5) El perverso y el psicópata. Algo de todo ello ya lo trató Scorsese en Taxi Driver, así que no nos detendremos mucho en ello. Primero, porque la película es demasiado buena y es imperdonable que algún lector no la haya visto. Segundo, porque el tema es tan desagradable como los exponentes. De los dos tipos, me quedo con el psicópata (más a la manera de Taxi Driver). El perverso me resulta repulsivo. Si continuamente está buscando el compinchismo, y que todos los temas desemboquen en sus fantasías retorcidas cuando viaja con un varón, no me alcanzan las palabras para describir mi repudio cuando viaja con una mujer. Recomiendo a las mujeres bajarse de inmediato ante la menor insinuación (por ejemplo conocido y directo, comentarle a la pasajera qué buenas tetas tiene una chica que pasa caminando), en la primera esquina, sin pagarle, y caminar hacia algún lugar habitado, sea negocio, parada de colectivos, etc. Siempre el celular debe estar en la mano, y siempre también deben tomarse los datos del auto, y cuando es posible porque tiene el cartelito en el respaldo, los del chofer.
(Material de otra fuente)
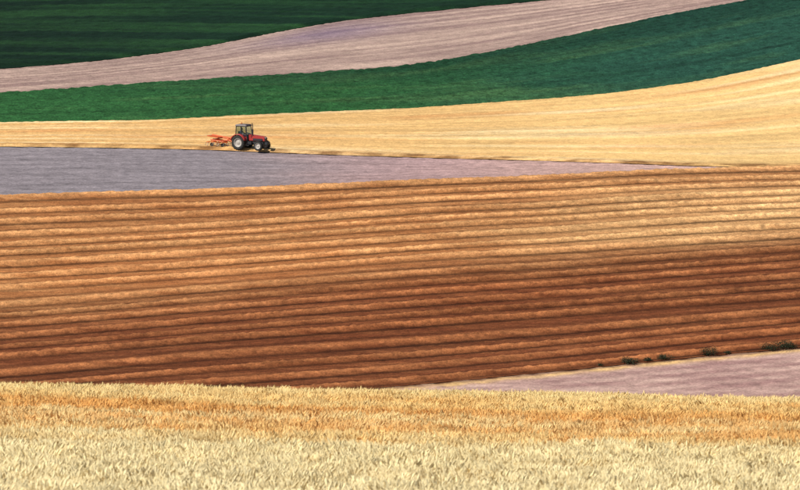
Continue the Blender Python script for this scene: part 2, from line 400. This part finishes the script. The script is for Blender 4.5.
seg=[(lo[i],hi[i]) for i in range(4)]+[((.15,-.6,1.08),(.12,-.55,2.55)),((.15,.6,1.08),(.12,.55,2.55))]
seg+=[(hi[i],hi[(i+1)%4]) for i in range(4)]+[(lo[i],lo[(i+1)%4]) for i in range(4)]
tubes('cab_frame',seg,.045,dark,T,8)
def pane(name,p):
    bm=bmesh.new(); bm.faces.new([bm.verts.new(q) for q in p]); mesh_obj(name,bm,glass,T)
for i,nm in enumerate(['window_right','windscreen','window_left','window_rear']):
    pane(nm,[lo[i],lo[(i+1)%4],hi[(i+1)%4],hi[i]])
hexa('door_panel',[(-.5,-.63,1.0),(.9,-.63,1.0),(.9,-.605,1.0),(-.5,-.605,1.0),(-.5,-.63,1.45),(.85,-.63,1.45),(.85,-.605,1.45),(-.5,-.605,1.45)],red,T,.008)
hexa('cab_roof',[(-.62,-.68,2.57),(.88,-.68,2.57),(.88,.68,2.57),(-.62,.68,2.57),(-.5,-.58,2.74),(.75,-.58,2.74),(.75,.58,2.74),(-.5,.58,2.74)],rooft,T,.05)
hexa('dashboard',[(.62,-.3,1.08),(.9,-.3,1.08),(.9,.3,1.08),(.62,.3,1.08),(.68,-.3,1.62),(.88,-.3,1.66),(.88,.3,1.66),(.68,.3,1.62)],dark,T,.03)
box('seat',-.35,.12,-.24,.24,1.3,1.42,dark,T,.04); hexa('seat_back',[(-.4,-.24,1.42),(-.28,-.24,1.42),(-.28,.24,1.42),(-.4,.24,1.42),(-.5,-.22,1.95),(-.4,-.22,1.95),(-.4,.22,1.95),(-.5,.22,1.95)],dark,T,.03)
tubes('seat_post',[((-.12,0,1.05),(-.12,0,1.3))],.08,dark,T)
tubes('steering_column',[((.7,0,1.5),(.5,0,1.72))],.025,dark,T)
bm=bmesh.new()
for i in range(16):
    a=i*math.pi/8; c=(i+1)*math.pi/8
    ax=Vector((.0,1,0)); ay=Vector((.7,0,.7))
    p=Vector((.5,0,1.73))+ax*.19*math.cos(a)+ay*.19*math.sin(a); q=Vector((.5,0,1.73))+ax*.19*math.cos(c)+ay*.19*math.sin(c); d=q-p
    bmesh.ops.create_cone(bm,cap_ends=True,segments=6,radius1=.015,radius2=.015,depth=d.length,matrix=Matrix.Translation((p+q)/2)@d.to_track_quat('Z','Y').to_matrix().to_4x4())
mesh_obj('steering_wheel',bm,dark,T)
for sgn,nm in((-1,'right_mudguard'),(1,'left_mudguard')):
    bm=bmesh.new(); rows=[]
    for i in range(13):
        a=math.radians(15+i*150/12); r=.93
        rows.append([bm.verts.new((r*math.cos(a),sgn*.58,.8+r*math.sin(a))),bm.verts.new((r*math.cos(a),sgn*1.1,.8+r*math.sin(a))),bm.verts.new(((r-.07)*math.cos(a),sgn*1.12,.8+(r-.07)*math.sin(a)))])
    for a_,b_ in zip(rows,rows[1:]):
        for j in range(2): bm.faces.new((a_[j],a_[j+1],b_[j+1],b_[j]))
    o=mesh_obj(nm,bm,red,T,True); s=o.modifiers.new('s','SOLIDIFY'); s.thickness=.02
tubes('steps',[((.95,-.62,1.0),(.95,-.72,.5)),((1.2,-.62,1.0),(1.2,-.72,.5)),((.95,-.72,.5),(1.2,-.72,.5)),((.95,-.67,.75),(1.2,-.67,.75))],.018,dark,T)
box('fuel_tank',.85,1.45,-.62,-.3,.6,.95,dark,T,.05)
tubes('mirror_arm',[((.85,-.62,2.2),(1.0,-.95,2.2))],.012,dark,T); box('mirror',.98,1.02,-1.02,-.86,2.0,2.32,dark,T,.01)
tubes('linkage',[((-.35,-.35,.6),(-1.15,-.4,.75)),((-.35,.35,.6),(-1.15,.4,.75)),((-.4,0,1.1),(-1.15,0,1.3))],.035,dark,T)
tubes('beacon',[((-.3,.3,2.74),(-.3,.3,2.88))],.05,org,T,10)
J={'pel':(-.12,0,1.52),'ch':(-.18,0,1.86),'nk':(-.15,0,2.04),'hd':(-.11,0,2.14),'hd2':(-.10,0,2.24),
 'rs':(-.17,-.19,1.96),'re':(.03,-.26,1.74),'rh':(.34,-.15,1.78),'ls':(-.17,.19,1.96),'le':(.03,.26,1.74),'lh':(.34,.15,1.78),
 'rhip':(-.08,-.1,1.5),'rk':(.36,-.14,1.52),'ra':(.44,-.14,1.14),'lhip':(-.08,.1,1.5),'lk':(.36,.14,1.52),'la':(.44,.14,1.14)}
E=[('pel','ch'),('ch','nk'),('nk','hd'),('hd','hd2'),('ch','rs'),('rs','re'),('re','rh'),('ch','ls'),('ls','le'),('le','lh'),('pel','rhip'),('rhip','rk'),('rk','ra'),('pel','lhip'),('lhip','lk'),('lk','la')]
Rr={'pel':.15,'ch':.15,'nk':.06,'hd':.095,'hd2':.085,'rs':.07,'ls':.07,'re':.05,'le':.05,'rh':.035,'lh':.035,'rhip':.09,'lhip':.09,'rk':.065,'lk':.065,'ra':.045,'la':.045}
kn=list(J); me=bpy.data.meshes.new('driver'); me.from_pydata([J[k_] for k_ in kn],[(kn.index(a),kn.index(b_)) for a,b_ in E],[])
dr=bpy.data.objects.new('driver',me); scene.collection.objects.link(dr); dr.parent=T
dr.modifiers.new('skin','SKIN'); sv=me.skin_vertices[0].data
for i,k_ in enumerate(kn): sv[i].radius=(Rr[k_],Rr[k_]); sv[i].use_root=(k_=='pel')
ss=dr.modifiers.new('sub','SUBSURF'); ss.levels=1; ss.render_levels=2
me.materials.append(cloth)
bm=bmesh.new(); bmesh.ops.create_uvsphere(bm,u_segments=16,v_segments=12,radius=.105,matrix=Matrix.Translation((-.09,0,2.2))@Matrix.Diagonal((1,.82,1.2,1))); mesh_obj('driver_head',bm,skin,T,True)
bm=bmesh.new(); bmesh.ops.create_uvsphere(bm,u_segments=16,v_segments=12,radius=.112,matrix=Matrix.Translation((-.11,0,2.235))@Matrix.Diagonal((1,.84,1.05,1)))
bmesh.ops.delete(bm,geom=[v for v in bm.verts if v.co.z<2.23 and v.co.x>-.12],context='VERTS'); mesh_obj('driver_hair',bm,hairm,T,True)

I=bpy.data.objects.new('hay_tedder',None); scene.collection.objects.link(I)
tubes('headstock',[((-1.15,-.42,.72),(-1.15,.42,.72)),((-1.15,-.42,.72),(-1.15,0,1.42)),((-1.15,.42,.72),(-1.15,0,1.42)),((-1.15,0,1.42),(-1.9,0,.95))],.055,org,I)
tubes('main_beam',[((-1.15,0,.85),(-3.75,.0,.95)),((-1.3,-.1,1.15),(-3.9,.1,1.42))],.07,org,I)
tubes('cross_beams',[((-1.75,-1.1,.85),(-1.75,1.1,.85)),((-3.3,-1.2,1.0),(-3.3,1.2,1.0)),((-1.75,-1.1,.85),(-3.3,-1.2,1.0)),((-1.75,1.1,.85),(-3.3,1.2,1.0))],.06,org,I)
tines=[]; arms=[]
for cx,cy in((-2.1,-.75),(-2.1,.75),(-3.5,-.7),(-3.5,.7)):
    for j in range(7):
        a=j*2*math.pi/7; ex,ey=cx+.62*math.cos(a),cy+.62*math.sin(a)
        arms.append(((cx,cy,.78),(ex,ey,.68))); tines.append(((ex,ey,.68),(ex+.05*math.cos(a),ey+.05*math.sin(a),.32)))
        tines.append(((ex+.05,ey,.68),(ex+.11*math.cos(a),ey+.11*math.sin(a),.34)))
    arms.append(((cx,cy,.6),(cx,cy,1.0)))
tubes('rotor_arms',arms,.035,org,I,6); tubes('tines',tines,.014,steel,I,5)
hexa('guard_plate',[(-3.9,-1.0,1.34),(-2.6,-.9,1.18),(-2.6,.2,1.18),(-3.9,.3,1.34),(-3.9,-1.0,1.42),(-2.6,-.9,1.26),(-2.6,.2,1.26),(-3.9,.3,1.42)],org,I,.01)
for j,(cx,cy) in enumerate(((-2.1,-.75),(-3.5,-.7))):
    lathe('support_wheel_%d'%j,[(.05,-.06),(.14,-.07),(.2,-.05),(.2,.05),(.14,.07),(.05,.06),(.05,-.06)],cx,cy,.42,rub,I,20)
gp=ground_at(242.5,151)
yaw=math.radians(-30)
for o in (T,I):
    o.location=(gp[0],gp[1]+.7,float(H(gp[0],gp[1]+.7))+.05); o.rotation_euler=(0,math.radians(0),yaw)

# ---------------------------------------------------------------- shrubs along the track
lf,ltn,lb=new_mat('shrub_leaf_mat'); lb.inputs['Roughness'].default_value=.7
oi=ltn.nodes.new('ShaderNodeNewGeometry'); cr=ltn.nodes.new('ShaderNodeValToRGB'); cr.color_ramp.elements[0].color=(.010,.018,.010,1); cr.color_ramp.elements[1].color=(.05,.06,.03,1)
ltn.links.new(oi.outputs['Random Per Island'],cr.inputs[0]); ltn.links.new(cr.outputs[0],lb.inputs['Base Color'])
def shrub(c,r,w,h,n):
    p=ground_at(c,r); vs=[];fs=[]
    lobes=[(random.uniform(-.4,.4)*w,random.uniform(-.3,.3)*w,random.uniform(.3,.6)*h,random.uniform(.3,.5)) for _ in range(6)]
    for i in range(8):
        l=random.choice(lobes); q=Vector(l[:3]); k0=len(vs); vs+=[(-.015,0,0),(.015,0,0),(q.x+.008,q.y,q.z),(q.x-.008,q.y,q.z)]; fs.append((k0,k0+1,k0+2,k0+3))
    for i in range(n):
        l=random.choice(lobes); d=Vector((random.gauss(0,1),random.gauss(0,1),random.gauss(0,1))).normalized()*random.random()**.4
        q=Vector((l[0]+d.x*w*l[3],l[1]+d.y*w*l[3],max(.02,l[2]+d.z*h*.5)))
        a=Vector((random.gauss(0,1),random.gauss(0,1),random.gauss(0,1))).normalized(); b_=a.orthogonal().normalized(); s=random.uniform(.03,.07)
        k0=len(vs); vs+=[tuple(q-a*s),tuple(q+b_*s*.5),tuple(q+a*s),tuple(q-b_*s*.5)]; fs.append((k0,k0+1,k0+2,k0+3))
    me=bpy.data.meshes.new('shrub'); me.from_pydata(vs,[],fs); me.materials.append(lf)
    o=bpy.data.objects.new('shrub',me); o.location=(p[0],p[1],float(H(p[0],p[1]))-.03); scene.collection.objects.link(o)
for c,r,w,h,n in [(630,363.5,1.5,.7,900),(648,361.5,.8,.4,300),(664,360,1.2,.6,600),(708,356,1.3,.9,900),(727,354,.6,.35,200),(768,350.5,1.3,.7,600),(779,349.5,1.7,.9,1000),(790,348.5,1.0,.6,500),(600,366.5,.5,.3,150)]:
    shrub(c,r,w,h,n)

# ---------------------------------------------------------------- light, world, camera
sd=Vector((-.60,-.40,.70)).normalized()
el=math.asin(sd.z); az=math.atan2(sd.x,sd.y)
w=bpy.data.worlds.new('World'); scene.world=w; w.use_nodes=True
sk=w.node_tree.nodes.new('ShaderNodeTexSky'); sk.sky_type='NISHITA'; sk.sun_disc=False; sk.sun_elevation=el; sk.sun_rotation=az
w.node_tree.links.new(sk.outputs[0],w.node_tree.nodes['Background'].inputs[0]); w.node_tree.nodes['Background'].inputs[1].default_value=.07
sl=bpy.data.lights.new('sun','SUN'); sl.energy=5; sl.angle=math.radians(.5); sl.color=(1,.96,.88)
so=bpy.data.objects.new('sun',sl); scene.collection.objects.link(so); so.rotation_euler=sd.to_track_quat('Z','Y').to_euler(); so.location=(0,0,200)
cd=bpy.data.cameras.new('camera'); cd.lens=300; cd.sensor_width=36; cd.clip_start=.5; cd.clip_end=20000
cd.dof.use_dof=True; cd.dof.focus_distance=715; cd.dof.aperture_fstop=11
co=bpy.data.objects.new('camera',cd); scene.collection.objects.link(co); co.rotation_euler=(math.radians(90)-PITCH,0,0)
scene.camera=co
print('tractor at',gp)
6) El que anda con las ventanillas bajas en pleno infernal verano. Es una variante del “piripipí legal”. Un ahorro ínfimo en combustible que resulta tan inexplicable como incómodo, metidos dentro de una lata con vidrios como lupas bajo un sol inclemente.
7) El que tiene el auto sucio. ¿Cuánto cuesta una buena funda impermeable de asientos?
8) Un largo etcétera, que espero completen los lectores con los comentarios.